Before MERRITT, Chief Judge, ALAN E. NORRIS, Circuit Judge, and GODBOLD, Senior Circuit Judge.* 


Randy Stoffel, a Michigan state prisoner, appeals the decision of the district court to grant summary judgment to the remaining defendants in this action. Stoffel alleges in his complaint, filed pursuant to 42 U.S.C. § 1983, that the deliberate indifference of the defendants1  deprived him of his Eighth Amendment right to be free from cruel and unusual punishment. Because we conclude that appellant failed to present a genuine issue of material fact sufficient for him to withstand summary judgment, we affirm the decision of the district court.
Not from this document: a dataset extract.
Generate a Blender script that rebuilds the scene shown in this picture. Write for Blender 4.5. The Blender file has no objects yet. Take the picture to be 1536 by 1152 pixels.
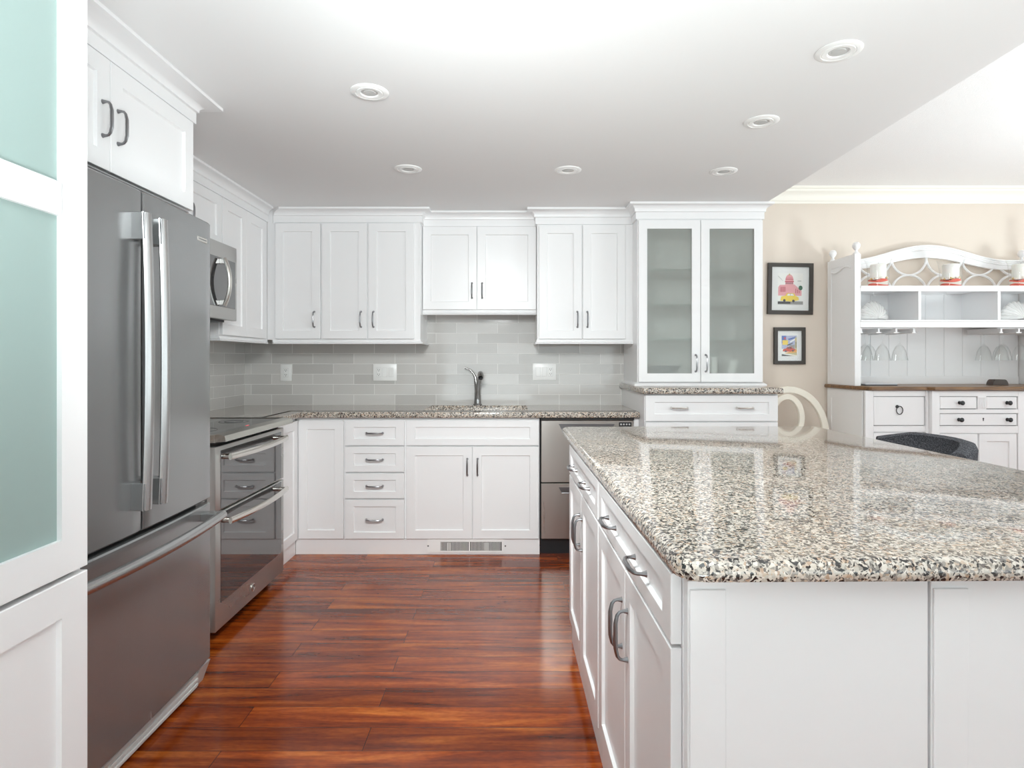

The events that gave rise to this action can be summarized briefly. After a series of disciplinary infractions, Stoffel was reclassified from a "medium" to a "close" security prisoner. As a result of this reclassification, he was transferred to the State Prison of Southern Michigan on Friday, December 18, 1987. Upon arrival, Stoffel was placed in the maximum security unit, known as 4-Block.

In his complaint, Stoffel alleges that he became aware that 4-Block housed homosexual predators. On December 18th and 19th, he claims to have requested a transfer to a segregated unit where he would be protected from sexual overtures. In addition, he allegedly reported the theft of personal property to prison personnel on December 19th. Despite his requests for protection, Stoffel asserts that he was raped by fellow inmate Robert Gordon on the morning of December 20, 1987.

In order to sustain a section 1983 action, a plaintiff must establish that the defendant personally participated in the alleged constitutional deprivation. Section 1983 liability will not be imposed solely on the basis of respondeat superior. Bellamy v. Bradley, 729 F.2d 416, 421 (6th Cir. 1984). To withstand summary judgment in this case, therefore, Stoffel must produce some evidence of the defendants' personal involvement in the events that gave rise to his Eighth Amendment claim.

Appellant has not met this burden. He did not identify the individuals to whom he allegedly reported his fears in either the complaint or through discovery. While Stoffel's affidavit mentions defendant Parkinson, it merely states that affiant told Parkinson of the rape after it occurred; there is nothing to indicate that Parkinson was aware of a dangerous situation prior to that time.

By contrast, each defendant has submitted an affidavit denying that he had any knowledge that would have led him to conclude that Stoffel should be placed in protective segregation.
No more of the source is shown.